- EXERCISE TASK
Reproduce exactly the lines below, from the first one through the line containing "W.node_tree.nodes['Background'].inputs[1].default_value = .33", and omit any pictures.

- SOURCE MATERIAL
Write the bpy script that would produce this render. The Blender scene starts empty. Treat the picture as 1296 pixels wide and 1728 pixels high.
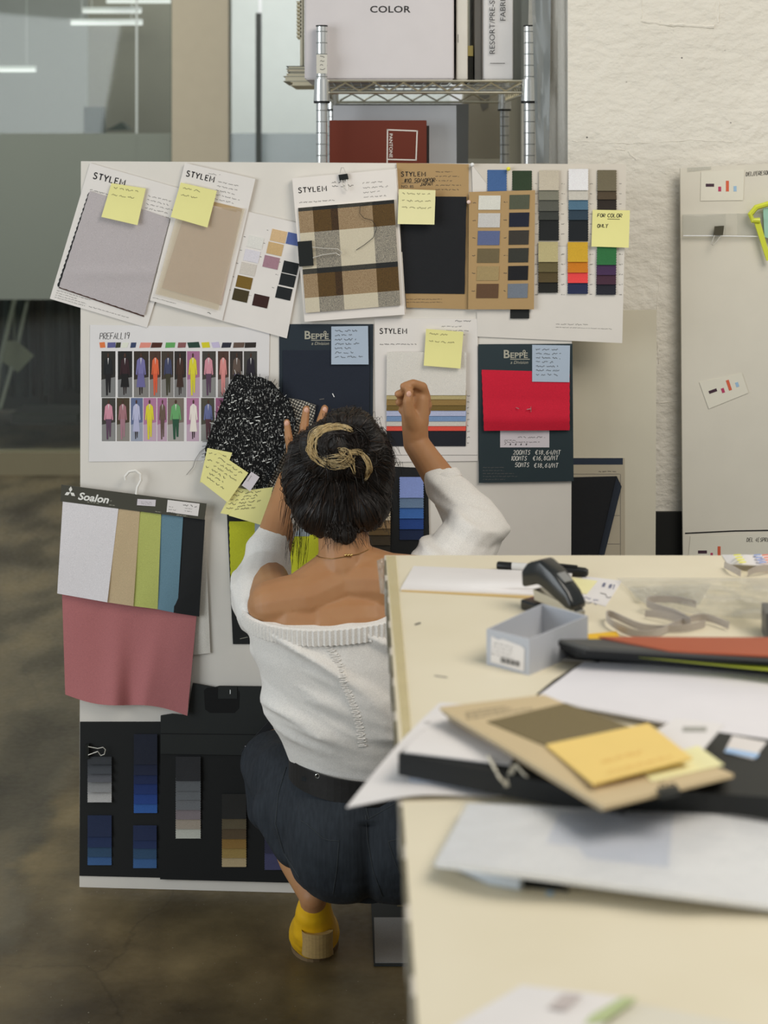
import bpy, bmesh, math, random
import numpy as np
from mathutils import Vector, Matrix, noise
from mathutils.bvhtree import BVHTree
random.seed(7)
R = random.random
SC = bpy.context.scene
COL = SC.collection
# ------------------------------------------------------------------ camera, world, lights, exposure
FPX, CX, HY, EYE = 2764.0, 648.0, 250.0, 1.54
cam = bpy.data.cameras.new('camera')
cam.sensor_fit = 'VERTICAL'; cam.sensor_height = 36; cam.sensor_width = 27
cam.lens = FPX / 1728 * 36
cam.shift_y = -(864 - HY) / 1728
cam.clip_start = .05; cam.clip_end = 100
cam.dof.use_dof = True; cam.dof.focus_distance = 3.2; cam.dof.aperture_fstop = 4.6
co = bpy.data.objects.new('camera', cam); COL.objects.link(co)
co.location = (0, 0, EYE); co.rotation_euler = (math.radians(90), 0, 0)
SC.camera = co
SC.view_settings.view_transform = 'Standard'; SC.view_settings.look = 'None'
SC.view_settings.gamma = 1; SC.view_settings.use_curve_mapping = False
SC.view_settings.exposure = 0.0
W = bpy.data.worlds.new('world'); SC.world = W; W.use_nodes = True
W.node_tree.nodes['Background'].inputs[0].default_value = (.86, .95, 1.0, 1)
W.node_tree.nodes['Background'].inputs[1].default_value = .33

def area(name, loc, target, sx, sy, power, col):
    l = bpy.data.lights.new(name, 'AREA'); l.shape = 'RECTANGLE'; l.size = sx; l.size_y = sy
    l.energy = power; l.color = col
    o = bpy.data.objects.new(name, l); COL.objects.link(o); o.location = loc
    o.rotation_euler = (Vector(target) - Vector(loc)).to_track_quat('-Z', 'Y').to_euler()
    return o
area('window_daylight', (-3.5, .9, 1.55), (-.2, 3.4, .5), 2.6, 2.4, 84, (.90, .96, 1.0))
area('ceiling_light_warm', (1.5, 1.2, 3.15), (.7, 2.6, .9), 1.6, 1.6, 56, (1.0, .93, .83))
area('ceiling_light_room', (-1.6, 5.4, 3.15), (-1.5, 7.2, .6), 1.6, 1.2, 62, (1.0, .97, .90))
area('ceiling_light_beyond', (-1.9, 9.3, 3.1), (-1.9, 10.5, 1.0), 1.8, .8, 12, (1.0, 1.0, .97))
area('daylight_beyond_door', (-.2, 8.8, 3.0), (-.3, 10.5, 1.6), 1.6, .9, 30, (.97, .98, 1.0))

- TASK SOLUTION
Write the bpy script that would produce this render. The Blender scene starts empty. Treat the picture as 1296 pixels wide and 1728 pixels high.
import bpy, bmesh, math, random
import numpy as np
from mathutils import Vector, Matrix, noise
from mathutils.bvhtree import BVHTree
random.seed(7)
R = random.random
SC = bpy.context.scene
COL = SC.collection
# ------------------------------------------------------------------ camera, world, lights, exposure
FPX, CX, HY, EYE = 2764.0, 648.0, 250.0, 1.54
cam = bpy.data.cameras.new('camera')
cam.sensor_fit = 'VERTICAL'; cam.sensor_height = 36; cam.sensor_width = 27
cam.lens = FPX / 1728 * 36
cam.shift_y = -(864 - HY) / 1728
cam.clip_start = .05; cam.clip_end = 100
cam.dof.use_dof = True; cam.dof.focus_distance = 3.2; cam.dof.aperture_fstop = 4.6
co = bpy.data.objects.new('camera', cam); COL.objects.link(co)
co.location = (0, 0, EYE); co.rotation_euler = (math.radians(90), 0, 0)
SC.camera = co
SC.view_settings.view_transform = 'Standard'; SC.view_settings.look = 'None'
SC.view_settings.gamma = 1; SC.view_settings.use_curve_mapping = False
SC.view_settings.exposure = 0.0
W = bpy.data.worlds.new('world'); SC.world = W; W.use_nodes = True
W.node_tree.nodes['Background'].inputs[0].default_value = (.86, .95, 1.0, 1)
W.node_tree.nodes['Background'].inputs[1].default_value = .33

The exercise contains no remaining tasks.